The Array Detector Method: In this method, regular arrays of optical detectors are placed alongside each other. In this configuration, an array comprises a row of optical detectors, each detecting a specific range of wavelengths focused on the array. CCDs are a suitable example of this type of detector.

DLP-based Method: The DLP-based method is a new approach used for wavelength analysis. This method offers superior performance compared to traditional methods.

DLP stands for Digital Light Projection. The new method works by using a digital micromirror device (DMD) instead of an array or scanning detector. A DMD is an array of mirrors created using MEMS (Micro-Electro-Mechanical Systems) technology. In this technology, the angle of each mirror can be adjusted to either direct light towards the detector or away from it. These mirrors are electronically controlled through a DLP control page. This method is similar to the array detector approach, but instead of using an array detector, it employs a DMD. In this setup, light is dispersed by the grating, and then the dispersed light is focused onto the DMD using a lens. By adjusting the tilt of individual mirrors on the DMD (each responsible for reflecting a specific wavelength), light of a particular wavelength is directed towards the detector. In this system, point detectors are used to detect the wavelengths. Larger area point detectors can be utilized in this approach, since the dimensions of the mirrors are responsible for wavelength separation. This method represents a very innovative approach that enhances resolution and analysis speed.

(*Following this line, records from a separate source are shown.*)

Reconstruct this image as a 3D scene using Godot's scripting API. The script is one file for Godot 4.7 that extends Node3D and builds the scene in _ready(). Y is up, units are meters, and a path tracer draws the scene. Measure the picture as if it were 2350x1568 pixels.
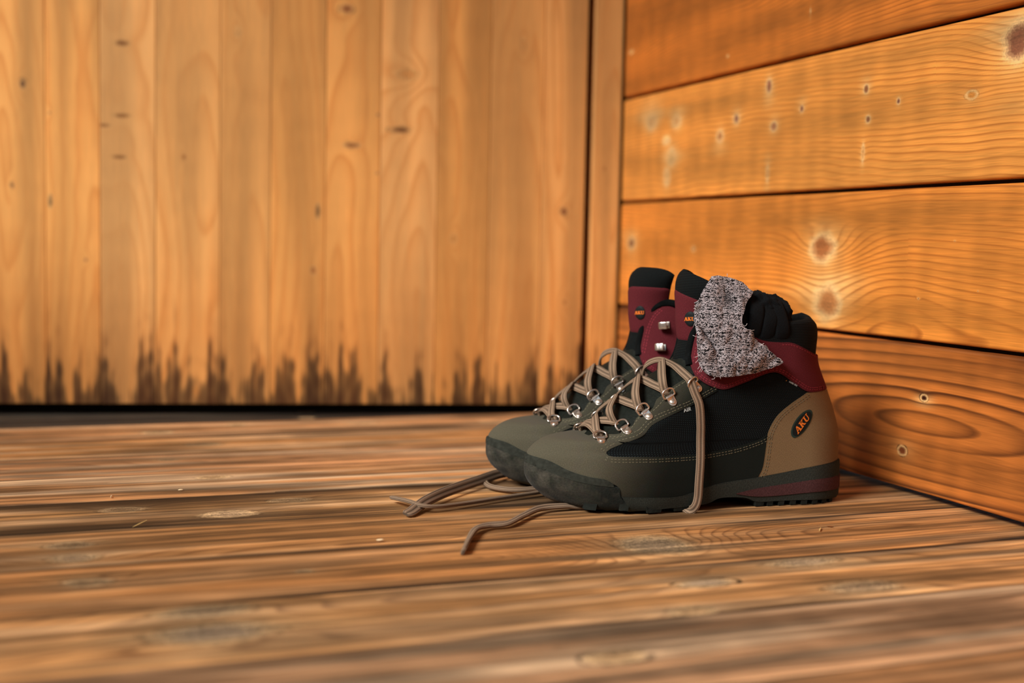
extends Node3D
# A pair of hiking boots with a sock in the corner of a timber porch.

const UP := Vector3.UP
var M := {}                    # materials by name
var jobs := []                 # wood textures to compute
var rng := RandomNumberGenerator.new()

func _ready():
	# ---- camera -------------------------------------------------------------
	var f := 3000.0                                    # focal length in pixels of a 2350 x 1568 frame
	var cam := Camera3D.new()
	cam.name = "camera"
	var attr := CameraAttributesPhysical.new()
	attr.frustum_focal_length = 45.96
	attr.frustum_focus_distance = 1.168
	attr.exposure_aperture = 3.3
	attr.frustum_near = 0.02
	attr.frustum_far = 100.0
	cam.attributes = attr
	var pitch := 0.07401
	var roll := 0.020
	var fwd := Vector3(0, -sin(pitch), -cos(pitch))
	var up0 := Vector3(0, cos(pitch), -sin(pitch))
	var right := Vector3.RIGHT * cos(roll) + up0 * sin(roll)
	var up1 := up0 * cos(roll) - Vector3.RIGHT * sin(roll)
	cam.transform = Transform3D(Basis(right, up1, -fwd), Vector3(0, 0.236, 0))
	cam.fov = rad_to_deg(2.0 * atan(784.0 / f))
	cam.near = 0.02
	add_child(cam)
	cam.current = true
	# ---- sky, daylight, exposure ---------------------------------------------
	var env := Environment.new()
	env.tonemap_mode = Environment.TONE_MAPPER_LINEAR
	env.tonemap_exposure = 1.5
	env.background_mode = Environment.BG_SKY
	var sky := Sky.new()
	var sm := ProceduralSkyMaterial.new()
	sm.sky_top_color = Color(0.70, 0.82, 0.92)
	sm.sky_horizon_color = Color(0.87, 0.92, 0.94)
	sm.ground_bottom_color = Color(0.30, 0.29, 0.26)
	sm.ground_horizon_color = Color(0.42, 0.41, 0.37)
	sm.sky_energy_multiplier = 0.78
	sm.ground_energy_multiplier = 0.62
	sky.sky_material = sm
	env.sky = sky
	env.sdfgi_enabled = true
	env.ssao_enabled = true
	env.ssil_enabled = true
	var we := WorldEnvironment.new()
	we.name = "environment"
	we.environment = env
	add_child(we)
	var sun := DirectionalLight3D.new()
	sun.name = "hazy_sun"
	sun.light_color = Color(1.0, 0.985, 0.96)
	sun.light_energy = 1.15
	sun.light_angular_distance = 24.0
	sun.shadow_enabled = true
	sun.sky_mode = DirectionalLight3D.SKY_MODE_LIGHT_ONLY
	add_child(sun)
	sun.look_at_from_position(Vector3(-1.22, 1.18, 1.05), Vector3.ZERO)
	# ---- the place ------------------------------------------------------------
	rng.seed = 71
	make_materials()
	compute_wood()
	build_floor()
	build_right_wall()
	build_back_wall()
	build_added_porch()
	build_boots()
	build_sock()
	build_crumbs()

# ------------------------------------------------------------------ small helpers
func put(called: String, mesh: Mesh, mat: Material, parent: Node = self) -> MeshInstance3D:
	var o := MeshInstance3D.new()
	o.name = called
	o.mesh = mesh
	o.material_override = mat
	parent.add_child(o, true)
	return o

func base(called: String, where: Transform3D, label := "", category := "", group := "", kind := "") -> Node3D:
	var o := Node3D.new()
	o.name = called
	o.transform = where
	tag(o, label, category, group, kind)
	add_child(o, true)
	return o

func tag(o: Node, label := "", category := "", group := "", kind := ""):
	if label: o.set_meta("label", label)
	if category: o.set_meta("category", category)
	if group: o.set_meta("group", group)
	if kind: o.set_meta("kind", kind)

func tri_mesh(v: PackedVector3Array, n: PackedVector3Array, uv: PackedVector2Array, idx: PackedInt32Array, col := PackedColorArray()) -> ArrayMesh:
	var a := []
	a.resize(Mesh.ARRAY_MAX)
	a[Mesh.ARRAY_VERTEX] = v
	a[Mesh.ARRAY_NORMAL] = n
	a[Mesh.ARRAY_TEX_UV] = uv
	if col.size(): a[Mesh.ARRAY_COLOR] = col
	a[Mesh.ARRAY_INDEX] = idx
	var m := ArrayMesh.new()
	m.add_surface_from_arrays(Mesh.PRIMITIVE_TRIANGLES, a)
	return m

# A board: length along x from 0, width along y from 0, front face at z = 0 (thickness behind it), long edges rounded by r.
# The front texture covers tex_len metres along x and the whole width along y.
func board_mesh(len: float, wid: float, thick: float, r: float, tex_len: float, seed_n: int, uneven := 0.0, u0 := 0.0) -> ArrayMesh:
	var prof := []                                       # (y, z, ny, nz, v)
	for k in 5:
		var a := PI * 0.5 * k / 4.0
		prof.append([r - r * cos(a), -r + r * sin(a), -cos(a), sin(a)])
	for k in 5:
		var a := PI * 0.5 * k / 4.0
		prof.append([wid - r + r * sin(a), -r + r * cos(a), sin(a), cos(a)])
	var noise := FastNoiseLite.new()
	noise.seed = seed_n
	noise.frequency = 2.2
	var nx := 60
	var v := PackedVector3Array()
	var n := PackedVector3Array()
	var uv := PackedVector2Array()
	var idx := PackedInt32Array()
	for i in nx + 1:
		var x := len * i / nx
		for k in prof.size():
			var p = prof[k]
			var wob := uneven * noise.get_noise_2d(x * 2.0, 0.0 if k < 5 else 60.0)
			v.append(Vector3(x, p[0] + wob, p[1]))
			n.append(Vector3(0, p[2], p[3]))
			uv.append(Vector2((x + u0) / tex_len, 1.0 - p[0] / wid))
	var w := prof.size()
	for i in nx:
		for k in w - 1:
			var a := i * w + k
			idx.append_array([a, a + 1, a + w, a + 1, a + w + 1, a + w])
	# sides, back and ends
	var back := v.size()
	for c in [[0.0, 0.0], [wid, 0.0]]:
		for x in [0.0, len]:
			for z in [-r, -thick]:
				v.append(Vector3(x, c[0], z))
				n.append(Vector3(0, -1 if c[0] == 0.0 else 1, 0))
				uv.append(Vector2((x + u0) / tex_len, 0.5))
	idx.append_array([back, back + 2, back + 1, back + 1, back + 2, back + 3])
	idx.append_array([back + 4, back + 5, back + 6, back + 5, back + 7, back + 6])
	for x in [0.0, len]:
		var e := v.size()
		for c in [Vector2(0, -r), Vector2(r, 0), Vector2(wid - r, 0), Vector2(wid, -r), Vector2(wid, -thick), Vector2(0, -thick)]:
			v.append(Vector3(x, c.x, c.y))
			n.append(Vector3(-1 if x == 0.0 else 1, 0, 0))
			uv.append(Vector2(0.02 + c.y, 1.0 - c.x / wid))
		for k in range(1, 5):
			if x == 0.0: idx.append_array([e, e + k + 1, e + k])
			else: idx.append_array([e, e + k, e + k + 1])
	var b := v.size()
	for c in [Vector3(0, 0, -thick), Vector3(len, 0, -thick), Vector3(len, wid, -thick), Vector3(0, wid, -thick)]:
		v.append(c)
		n.append(Vector3(0, 0, -1))
		uv.append(Vector2(c.x / tex_len, 0.3))
	idx.append_array([b, b + 1, b + 2, b, b + 2, b + 3])
	return tri_mesh(v, n, uv, idx)

func flip(idx: PackedInt32Array) -> PackedInt32Array:
	var out := idx.duplicate()
	for i in range(0, out.size(), 3):
		var t := out[i + 1]
		out[i + 1] = out[i + 2]
		out[i + 2] = t
	return out

# ------------------------------------------------------------------ wood
# One job = one board's colour picture and relief picture, computed from a model of tree rings, knots, fibres and stains.
func wood_job(w: int, h: int, len: float, wid: float, seed_n: int, look: Dictionary, knots := []) -> int:
	jobs.append({"w": w, "h": h, "len": len, "wid": wid, "seed": seed_n, "look": look, "knots": knots})
	return jobs.size() - 1

func compute_wood():
	var id := WorkerThreadPool.add_group_task(wood_picture, jobs.size(), -1, true)
	WorkerThreadPool.wait_for_group_task_completion(id)

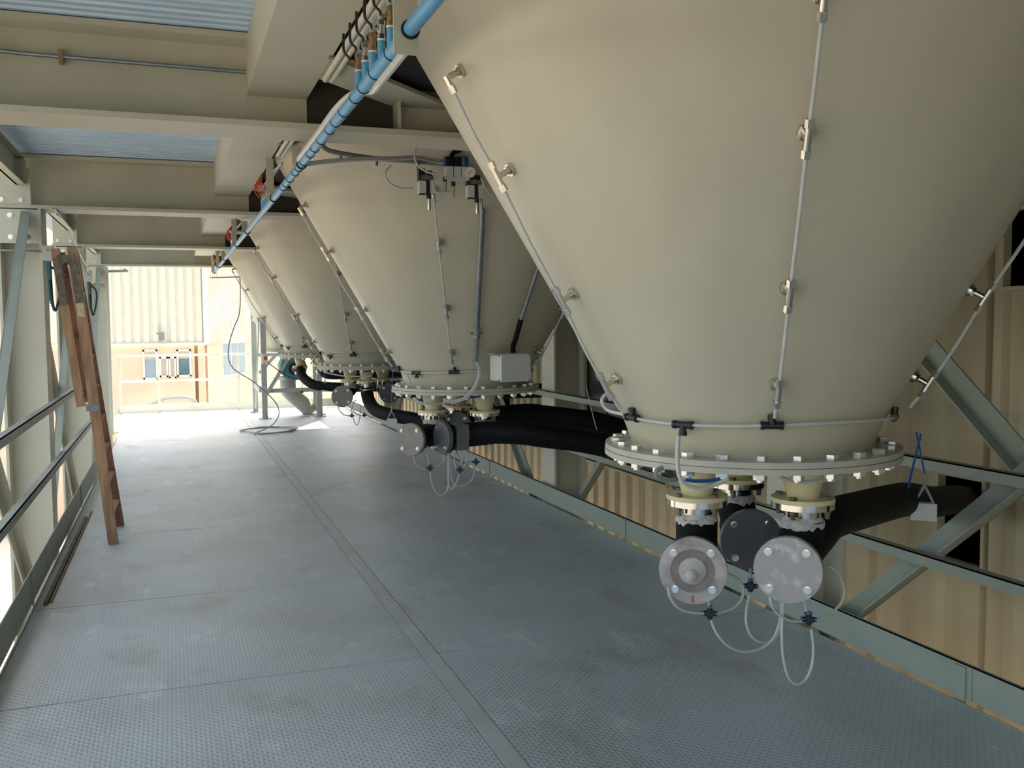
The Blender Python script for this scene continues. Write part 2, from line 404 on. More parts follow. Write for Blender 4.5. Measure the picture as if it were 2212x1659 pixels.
for k in (1, 2, 3, 4):
    y = BEAM_Y[k]
    c = h_column(-1.20, -0.90, y, -4.5, 2.50, cl[k], 'left columns')
    if k >= 2:
        MB().box((-1.20, y - 0.16, 2.24), (-0.90, y - 0.148, 2.49)).build('gusset_plate', 'column', c)
        for gx in (-1.105, -0.995):
            for gz in (2.285, 2.445): hexbolt((gx, y - 0.16, gz), (0, -1, 0), 0.016, 0.012).build('bolt', 'zinc', c)
    h_column(3.20, 3.50, y - 0.08, -4.5, 2.50, cr[k], 'right columns')

# left eave channel and X bracing
eave = thing('eave_channel', 'dark channel beam along the left eave bolted to the cross beam', 'beam', (-1.03, 8, 2.67))
for a, b in zip(BEAM_Y[:-1], BEAM_Y[1:]):
    MB().box((-1.06, a + 0.17, 2.67), (-1.045, b - 0.15, 2.87)).box((-1.06, a + 0.17, 2.67), (-0.995, b - 0.15, 2.68)).box((-1.06, a + 0.17, 2.86), (-0.995, b - 0.15, 2.87)).build('channel_length', 'steel_paint', eave)
    MB().box((-1.045, b - 0.25, 2.69), (-0.99, b - 0.14, 2.85)).build('cleat', 'steel_paint', eave)
def brace(p0, p1, nrm, lab, grp, mt='rail'):
    p0, p1, nrm = Vector(p0), Vector(p1), Vector(nrm)
    t = thing('diagonal_brace', lab, 'brace', p0, group=grp)
    d = (p1 - p0).normalized(); s = d.cross(nrm).normalized()
    mid = (p0 + p1) / 2; h = (p1 - p0) / 2
    MB().obox(mid, h, s * 0.055, nrm * 0.005).build('plate_leg', mt, t)
    MB().obox(mid + s * 0.05 + nrm * 0.03, h, s * 0.005, nrm * 0.03).build('lip_leg', mt, t)
for k in range(4):
    a, b = BEAM_Y[k] + 0.02, BEAM_Y[k + 1] - 0.02
    w_ = ['nearest', 'second', 'third', 'farthest'][k]
    if k > 0:
        brace((-1.08, b - 0.17, -0.40), (-1.08, a + 0.2, 2.25), (1, 0, 0), 'grey diagonal brace rising towards the camera in the %s left bay' % w_, 'left bracing', 'column')
        brace((-1.02, b - 0.17, 2.43), (-1.02, a + 0.2, -0.30), (1, 0, 0), 'grey diagonal brace falling towards the camera in the %s left bay' % w_, 'left bracing')
    brace((3.33, b - 0.25, -0.12), (3.33, a + 0.16, 2.5), (-1, 0, 0), 'grey steel diagonal brace rising towards the camera in the %s bay of the right side' % w_, 'right bracing')
    brace((3.39, b - 0.24, 2.06), (3.39, a + 0.16, -0.52), (-1, 0, 0), 'grey steel diagonal brace falling towards the camera in the %s bay of the right side' % w_, 'right bracing')

# longitudinal box girders
gl = ['nearest length of the box girder beside the blue pipe, top centre', 'second length of the box girder, between the first and second cross beams',
      'third length of the box girder, between the second and third cross beams', 'farthest length of the box girder, at the last cross beam']
for k in range(4):
    a, b = (BEAM_Y[k] + 0.007 if k else -1.0), BEAM_Y[k + 1] - 0.019
    tag(MB().box((0.346, a, 2.66), (0.613, b, 2.90)).build('box_girder', 'steel_paint', loc=(0.48, (a + b) / 2, 2.66)), gl[k], 'girder', 'walkway box girder lengths')
    tag(MB().box((3.22, a, 2.66), (3.49, b, 2.90)).build('box_girder', 'steel_paint', loc=(3.35, (a + b) / 2, 2.66)), 'far right box girder length hidden over hopper %s' % ['one', 'two', 'three', 'four'][k], 'girder', 'right box girder lengths')

# ---- guard rails
rr = thing('guard_railing', 'green-grey right guard rail of two angle rails with a kick plate', 'railing', (3.13, 8, 0))
for z, nm in ((1.01, 'top_rail'), (0.575, 'middle_rail')):
    MB().box((3.13, -9, z - 0.05), (3.136, YEND, z)).box((3.13, -9, z - 0.006), (3.18, YEND, z)).build(nm, 'rail', rr)
kj = [-9, -3, 3.0, 6.2, 9.4, 12.6, 15.6, YEND]
for a, b in zip(kj[:-1], kj[1:]):
    MB().box((3.13, a + 0.002, 0.012), (3.136, b - 0.002, 0.162)).box((3.13, a + 0.002, 0.157), (3.15, b - 0.002, 0.162)).build('kick_plate', 'rail', rr)
for a in (3.06, 6.26, 9.46): MB().box((3.122, a - 0.03, -0.02), (3.13, a + 0.03, 0.15)).build('kick_plate_tab', 'rail', rr)
lr = thing('guard_railing', 'grey left guard rail of two angle rails with a tall kick plate', 'railing', (-0.80, 8, 0))
for z, nm in ((1.08, 'top_rail'), (0.645, 'middle_rail')):
    MB().box((-0.81, -9, z - 0.05), (-0.804, 11.4, z)).box((-0.85, -9, z - 0.006), (-0.804, 11.4, z)).build(nm, 'rail', lr)
kj = [-9, -3, 2.6, 5.98, 9.1, 11.4]
for a, b in zip(kj[:-1], kj[1:]):
    MB().box((-0.816, a + 0.003, 0.025), (-0.810, b - 0.003, 0.215)).build('kick_plate', 'rail', lr)
for a in (5.98, 9.1): MB().box((-0.81, a - 0.02, -0.005), (-0.803, a + 0.02, 0.2)).build('kick_plate_tab', 'rail', lr)
fr = thing('guard_railing', 'cream tube railing across the sunlit far end of the platform', 'railing', (1.0, 18.5, 0))
for z, nm in ((1.06, 'top_rail'), (0.595, 'middle_rail')): MB().cyl((-0.95, 18.5, z), (3.1, 18.5, z), 0.021, 12).build(nm, 'far_rail', fr)
MB().box((-0.95, 18.495, 0.01), (3.1, 18.503, 0.165)).build('toe_board', 'far_rail', fr)
for x in (-0.93, -0.27, 1.15, 2.6): MB().box((x - 0.022, 18.505, 0), (x + 0.022, 18.55, 1.06)).build('post', 'far_rail', fr)
MB().box((-1.0, 15.5, -0.012), (XL - 0.006, YEND, 0)).build('floor_plate', 'floor', fl)

# ================================================================== HOPPERS
SILO = [(1.915, 2.845), (1.9, 6.24), (1.9, 9.82), (1.9, 13.5)]
CS, CZA = 0.57, 0.51                                     # cone: radius = CS * (z - CZA)
def cone_pt(az, z, off=0.0, c=(0, 0)):
    a = R(az); n = math.hypot(1, CS); rr_ = CS * (z - CZA)
    return Vector((c[0] + (rr_ + off / n) * math.cos(a), c[1] + (rr_ + off / n) * math.sin(a), z - off * CS / n))
NRM = lambda az: Vector((math.cos(R(az)), math.sin(R(az)), -CS)).normalized()
GEN = lambda az: Vector((CS * math.cos(R(az)), CS * math.sin(R(az)), 1)).normalized()

# shared small meshes
def boss_mesh(az, z, parent, elbow=False):
    """nickel boss on the cone wall with the tee that carries the air tube"""
    n, g = NRM(az), GEN(az); p = cone_pt(az, z)
    s = n.cross(g)
    mb = MB().cyl(p, p + n * 0.012, 0.021, 16).cyl(p + n * 0.012, p + n * 0.020, 0.016, 6).cyl(p + n * 0.02, p + n * 0.05, 0.0095, 12)
    q = p + n * 0.055
    if elbow: mb.cyl(q + g * 0.006, q - g * 0.03, 0.010, 12).cyl(q - g * 0.026, q - g * 0.05, 0.0125, 6)
    else: mb.cyl(q + g * 0.032, q - g * 0.032, 0.010, 12).cyl(q + g * 0.028, q + g * 0.05, 0.0125, 6).cyl(q - g * 0.028, q - g * 0.05, 0.0125, 6)
    return mb.build('boss_fitting', 'nickel', parent)
def tee_fit(c, t, dn, parent, name='tee_fitting'):
    c, t, dn = Vector(c), Vector(t).normalized(), Vector(dn).normalized()
    mb = MB().cyl(c - t * 0.032, c + t * 0.032, 0.0115, 12).cyl(c, c + dn * 0.032, 0.0115, 12).cyl(c - t * 0.034, c - t * 0.024, 0.0135, 12).cyl(c + t * 0.024, c + t * 0.034, 0.0135, 12).cyl(c + dn * 0.022, c + dn * 0.034, 0.0135, 12)
    o = mb.build(name, 'black', parent)
    return o
FITZ = [2.39, 2.105, 1.722, 1.443]
AZS = [-176.6, -115.8, -45.5]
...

In the previous section, we discussed the methods by which we could identify wavelengths. However, the main topic is the types of detectors that can help us convert these wavelengths (optical signals) into electrical signals. In an ideal scenario, a detector should have low noise, high sensitivity, and a linear response over a wide range. Spectrometers commonly use photodiode array detectors and CCD detectors. This topic is thoroughly described in the detector section. Therefore, in the next section, we will discuss how light is directed toward the detector after scattering. Since most spectrometers are built based on CCD detectors, we will also explain the next section using CCD as an example.

How scattered light is focused onto the CCD detector

Light is scattered after hitting the diffraction grating. Scattered light can be focused onto the detector using three methods. In the first method, a lens directs the light towards the detector. This system is illustrated in Figure 5. The components making up the light are separated at different angles using the grating (angular separation). The lens converts this angular separation into spatial separation. However, this method requires a lens with a diameter equal to the length of the CCD. The spatial separation of wavelengths is proportional to the lens’s focal length. In this way, the dispersed light is focused onto the detector. In the second method, after the light is dispersed, the wavelengths directly collide with the detector. In this case, no second lens is required. The first lens is placed a few millimeters away from the slit to create a real image at a desired distance from the grating (Figure b). This lens is adjusted in such a way that the separated wavelengths converge onto the detector. In this method, the detector is actually placed at the focal point of the lens. However, the image obtained from this method is slightly blurry because the angular differences of the separated wavelengths are non-uniform. In the third method, a curved or cylindrical mirror is used to focus the dispersed light. In this case, there is no need for the detector to be located at the lens’s focal point. In fact, the detector is placed near the mirror and at its focal length. In this case, the device’s sensitivity increases. Therefore, the third method is used to build spectrometers.

As mentioned in previous discussions, light enters the spectrometer through the slit. It then interacts with the grating, where it is dispersed into its constituent wavelengths. The dispersed light is finally detected using a detector. That’s the general operation of a spectrometer. However, the question arises as to how the light is directed towards each of these components. In the next section, we will explore this question.

Optical Layout

The way light is directed through the optical elements of the spectrometer is crucial in determining how the spectrometer functions. The arrangement of optical elements, including mirrors and lenses, plays a significant role in the optical layout of the spectrometer. There are three common optical layouts for spectrometers, which are Czerny-Turner crossed, unfolded Czerny-Turner, and concave grating spectroscopy. These layouts are illustrated in Figures 6, 7, and 8, respectively. Each of these optical layouts is explained in more detail below.

Czerny-Turner

This type of configuration can be divided into two categories: crossed and unfolded. The Czerny-Turner crossed layout consists of two concave mirrors and a diffraction grating (Figure 6). The focal length of mirror 1 is selected in a way that it collects the incoming light from the slit and directs it towards the diffraction grating. The light is then scattered by the diffraction grating and focused onto the detector by mirror 2. The Czerny-Turner crossed configuration is a flexible and compact design. In these systems, the level of stray light can be relatively high, but special techniques can be used to reduce stray light and noise.

The unfolded Czerny-Turner configuration uses a flat mirror and a concave mirror. This system, as shown in Figure 7, is not compact. However, it is a simple and cost-effective method. In this configuration, the level of stray light is reduced, but it may not be suitable for UV region applications.

Concave holographic spectroscopy

The third configuration for the spectrometer is the use of Concave Holographic Gratings (CHG). In this grating, both the collimated light is focused on the detector, and the light is dispersed. This leads to a reduction in optical elements and increases the efficiency of the spectrometer. Holographic gratings significantly reduce stray light compared to ruled gratings, by over 10 times.

Summary

In this article, we examined the components of a spectrometer in detail and discussed their functions. We explained that a spectrometer consists of three main elements: a slit, a dispersing element, and a detector. We described the roles of each of these elements. Furthermore, we also emphasized the importance of the optical arrangement in the design of a spectrometer.